![Decio Luiz Gazzoni](https://www.agrolink.com.br/upload/colunistas/307330_665232.jpg)
Vinho é como arte: precisa enxergar através de. Degustar um vinho envolve um quê de misticismo, de subjetividade, de paixão, de fé, de amor. Se racionalizar, corre-se o mesmo risco da prostituição – o ato é igual, mas o sabor não é o mesmo! Portanto, como um dublê de cientista e apreciador de vinhos, entendo que há limites para a intervenção da ciência na enologia. Avançar sim, aprimorar sempre, porém sem perder a aura que cerca o néctar de Baco.
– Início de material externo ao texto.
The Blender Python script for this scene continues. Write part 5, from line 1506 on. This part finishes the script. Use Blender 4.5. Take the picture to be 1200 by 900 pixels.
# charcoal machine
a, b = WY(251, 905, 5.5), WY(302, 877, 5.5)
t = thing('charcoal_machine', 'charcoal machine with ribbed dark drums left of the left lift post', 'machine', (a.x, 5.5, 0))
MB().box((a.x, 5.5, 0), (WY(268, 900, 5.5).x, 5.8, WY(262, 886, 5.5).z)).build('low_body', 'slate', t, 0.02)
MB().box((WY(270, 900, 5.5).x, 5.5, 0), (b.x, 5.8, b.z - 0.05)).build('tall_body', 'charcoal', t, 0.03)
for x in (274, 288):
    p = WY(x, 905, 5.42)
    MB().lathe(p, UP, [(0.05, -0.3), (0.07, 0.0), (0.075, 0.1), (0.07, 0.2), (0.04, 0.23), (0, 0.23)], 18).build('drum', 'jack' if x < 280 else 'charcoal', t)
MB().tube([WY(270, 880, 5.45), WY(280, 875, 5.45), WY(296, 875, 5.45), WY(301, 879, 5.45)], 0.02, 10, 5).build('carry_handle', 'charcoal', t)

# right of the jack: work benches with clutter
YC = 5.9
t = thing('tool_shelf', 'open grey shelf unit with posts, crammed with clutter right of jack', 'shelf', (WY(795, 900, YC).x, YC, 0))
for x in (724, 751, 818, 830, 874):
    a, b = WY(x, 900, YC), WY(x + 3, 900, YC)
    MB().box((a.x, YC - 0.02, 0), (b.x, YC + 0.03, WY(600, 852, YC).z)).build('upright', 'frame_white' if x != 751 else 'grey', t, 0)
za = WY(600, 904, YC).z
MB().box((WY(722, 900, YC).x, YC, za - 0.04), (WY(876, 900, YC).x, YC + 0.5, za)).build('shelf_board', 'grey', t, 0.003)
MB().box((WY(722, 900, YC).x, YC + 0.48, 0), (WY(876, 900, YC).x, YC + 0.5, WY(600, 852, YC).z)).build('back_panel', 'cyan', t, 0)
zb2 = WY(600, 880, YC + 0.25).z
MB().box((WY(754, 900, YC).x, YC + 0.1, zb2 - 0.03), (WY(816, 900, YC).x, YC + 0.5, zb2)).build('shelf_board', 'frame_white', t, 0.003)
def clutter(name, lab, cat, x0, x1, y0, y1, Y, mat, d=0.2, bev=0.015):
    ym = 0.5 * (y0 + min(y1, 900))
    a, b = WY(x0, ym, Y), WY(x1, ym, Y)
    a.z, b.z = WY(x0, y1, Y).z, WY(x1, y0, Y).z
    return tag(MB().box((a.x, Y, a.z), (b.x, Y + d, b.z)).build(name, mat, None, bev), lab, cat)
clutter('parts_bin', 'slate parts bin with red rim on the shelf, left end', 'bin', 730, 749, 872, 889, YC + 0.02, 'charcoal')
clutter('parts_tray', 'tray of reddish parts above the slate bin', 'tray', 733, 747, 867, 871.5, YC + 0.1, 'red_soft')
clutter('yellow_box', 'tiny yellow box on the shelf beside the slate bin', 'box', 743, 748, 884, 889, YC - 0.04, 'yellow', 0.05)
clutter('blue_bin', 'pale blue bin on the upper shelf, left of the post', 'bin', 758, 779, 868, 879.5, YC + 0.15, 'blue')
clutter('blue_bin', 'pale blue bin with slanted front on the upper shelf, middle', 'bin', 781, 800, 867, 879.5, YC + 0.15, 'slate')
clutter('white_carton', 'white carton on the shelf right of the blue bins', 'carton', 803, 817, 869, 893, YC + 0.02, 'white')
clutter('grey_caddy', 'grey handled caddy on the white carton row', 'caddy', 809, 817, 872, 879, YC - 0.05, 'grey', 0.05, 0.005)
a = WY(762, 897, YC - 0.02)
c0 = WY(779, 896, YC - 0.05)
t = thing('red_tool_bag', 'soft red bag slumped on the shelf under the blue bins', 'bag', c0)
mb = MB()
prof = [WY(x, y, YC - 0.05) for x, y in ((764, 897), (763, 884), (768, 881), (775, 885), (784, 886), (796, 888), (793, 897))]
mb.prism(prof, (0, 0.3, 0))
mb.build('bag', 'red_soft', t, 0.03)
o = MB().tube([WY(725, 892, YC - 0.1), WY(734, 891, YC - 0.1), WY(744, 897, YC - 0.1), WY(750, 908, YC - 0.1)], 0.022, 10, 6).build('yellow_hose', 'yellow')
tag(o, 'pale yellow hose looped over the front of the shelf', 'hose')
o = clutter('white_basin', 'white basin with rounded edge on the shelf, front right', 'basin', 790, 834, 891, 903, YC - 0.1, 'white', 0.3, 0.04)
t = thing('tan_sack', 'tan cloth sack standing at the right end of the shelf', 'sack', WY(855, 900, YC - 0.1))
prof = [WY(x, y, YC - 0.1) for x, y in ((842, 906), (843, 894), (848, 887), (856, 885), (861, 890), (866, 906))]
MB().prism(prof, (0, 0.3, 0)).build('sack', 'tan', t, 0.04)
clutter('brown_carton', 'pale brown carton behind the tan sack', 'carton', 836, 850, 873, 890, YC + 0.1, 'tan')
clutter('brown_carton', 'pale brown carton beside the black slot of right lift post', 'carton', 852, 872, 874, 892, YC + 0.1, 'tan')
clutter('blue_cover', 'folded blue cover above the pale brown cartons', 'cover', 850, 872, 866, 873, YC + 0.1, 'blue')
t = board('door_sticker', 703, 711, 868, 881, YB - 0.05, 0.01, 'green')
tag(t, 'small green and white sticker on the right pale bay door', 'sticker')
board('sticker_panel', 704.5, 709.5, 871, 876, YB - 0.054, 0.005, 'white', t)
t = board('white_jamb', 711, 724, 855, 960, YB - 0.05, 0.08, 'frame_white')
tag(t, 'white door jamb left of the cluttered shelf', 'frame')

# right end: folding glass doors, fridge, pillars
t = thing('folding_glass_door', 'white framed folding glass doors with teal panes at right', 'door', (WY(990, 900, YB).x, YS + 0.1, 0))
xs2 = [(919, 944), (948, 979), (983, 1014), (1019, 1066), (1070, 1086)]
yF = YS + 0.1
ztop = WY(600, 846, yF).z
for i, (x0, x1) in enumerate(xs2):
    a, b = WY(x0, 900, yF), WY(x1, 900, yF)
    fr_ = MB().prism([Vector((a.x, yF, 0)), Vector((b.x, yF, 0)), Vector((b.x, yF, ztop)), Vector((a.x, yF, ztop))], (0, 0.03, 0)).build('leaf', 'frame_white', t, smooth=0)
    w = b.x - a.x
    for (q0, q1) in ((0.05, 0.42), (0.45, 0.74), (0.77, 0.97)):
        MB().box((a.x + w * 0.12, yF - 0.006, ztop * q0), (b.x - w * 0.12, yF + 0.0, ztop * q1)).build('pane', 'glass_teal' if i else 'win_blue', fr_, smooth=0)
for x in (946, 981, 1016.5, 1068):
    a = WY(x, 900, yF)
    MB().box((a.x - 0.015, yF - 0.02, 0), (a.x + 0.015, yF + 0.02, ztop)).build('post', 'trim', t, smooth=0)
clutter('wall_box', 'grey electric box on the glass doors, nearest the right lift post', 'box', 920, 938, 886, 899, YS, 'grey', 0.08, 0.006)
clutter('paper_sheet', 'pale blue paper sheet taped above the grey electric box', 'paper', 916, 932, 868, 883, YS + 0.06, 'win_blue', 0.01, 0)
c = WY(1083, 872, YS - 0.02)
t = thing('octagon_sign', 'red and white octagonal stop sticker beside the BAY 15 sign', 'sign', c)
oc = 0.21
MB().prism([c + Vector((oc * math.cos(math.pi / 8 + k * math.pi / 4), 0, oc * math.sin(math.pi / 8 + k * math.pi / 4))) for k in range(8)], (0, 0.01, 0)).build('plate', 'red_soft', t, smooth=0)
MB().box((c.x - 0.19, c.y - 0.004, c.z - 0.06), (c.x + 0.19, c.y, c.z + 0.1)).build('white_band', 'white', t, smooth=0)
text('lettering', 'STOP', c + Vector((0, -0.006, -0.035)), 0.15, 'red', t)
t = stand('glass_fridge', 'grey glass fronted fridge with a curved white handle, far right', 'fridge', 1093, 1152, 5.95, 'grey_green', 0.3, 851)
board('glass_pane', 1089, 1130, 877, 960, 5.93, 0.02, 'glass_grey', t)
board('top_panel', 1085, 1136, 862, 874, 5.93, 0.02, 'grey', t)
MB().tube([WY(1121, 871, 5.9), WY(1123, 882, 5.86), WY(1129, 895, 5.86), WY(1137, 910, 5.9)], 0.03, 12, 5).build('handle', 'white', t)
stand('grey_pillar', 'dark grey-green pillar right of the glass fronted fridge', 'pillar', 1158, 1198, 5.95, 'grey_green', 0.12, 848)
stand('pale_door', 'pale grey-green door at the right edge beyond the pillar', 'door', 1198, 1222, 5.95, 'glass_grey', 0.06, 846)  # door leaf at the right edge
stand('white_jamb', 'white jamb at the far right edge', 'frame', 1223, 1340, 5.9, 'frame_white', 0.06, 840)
A minha preocupação deriva do crescimento no mercado da empresa americana Enologix. Seu negócio é garantir a satisfação do vinicultor e do consumidor, a um custo mais baixo. E o que há de errado nisso? Nada, sob a lógica capitalista. Porém, arrisco dizer que se trata de um arremedo de prostituição, examinando sob o ângulo do misticismo que envolve a elaboração e a degustação de vinhos. A Enologix analisa a composição química dos vinhos mais consagrados do mundo, sejam eles franceses, italianos, argentinos, chilenos ou americanos. Valendo-se de uma escala (máximo de 100 pontos), desenvolvida por Robert Parker e James Laube, que classifica os vinhos de acordo com a sua qualidade, a empresa compara os vinhos em teste com os rótulos e safras que atingiram 100 pontos. Essa comparação é feita, exclusivamente, por análises químicas, constituindo um banco de dados poderoso, que é a base do seu negócio.
Talvez para Lula e Duda, que comemoraram após um debate eleitoral consumindo Romanée Conti de R$6.000,00 a garrafa, não faça muita diferença se ainda é o velho e bom Romanée Conti, ou um genérico saído da linha de produção automática - afinal, a análise química apresenta o mesmo resultado. Mais, et l´âme dans tout ça? (E a alma?). Para os compradores de suas informações, o proprietário da Enologix garante, com 95% de certeza, que o seu vinho vai reproduzir as características dos melhores terroirs. Afinal, o banco de dados da empresa ultrapassa 70.000 garrafas, cujas análises químicas orientam a produção de 15 casas vinícolas da Califórnia
Será a era da arte commoditie? Se esse é mais um preço da globalização, está ficando muito caro. Quais dos meus prazeres será o próximo alvo? Talvez algoritmos matemáticos para gerar quadros de van Gogh ou composições de Beethoven? Reproduzir os termos mais usados por Sócrates e Descartes? Quiçá Jean Marie Voltaire? Para mim, arte e ciência possuem as mesmas limitações de imiscibilidade de religião e ciência.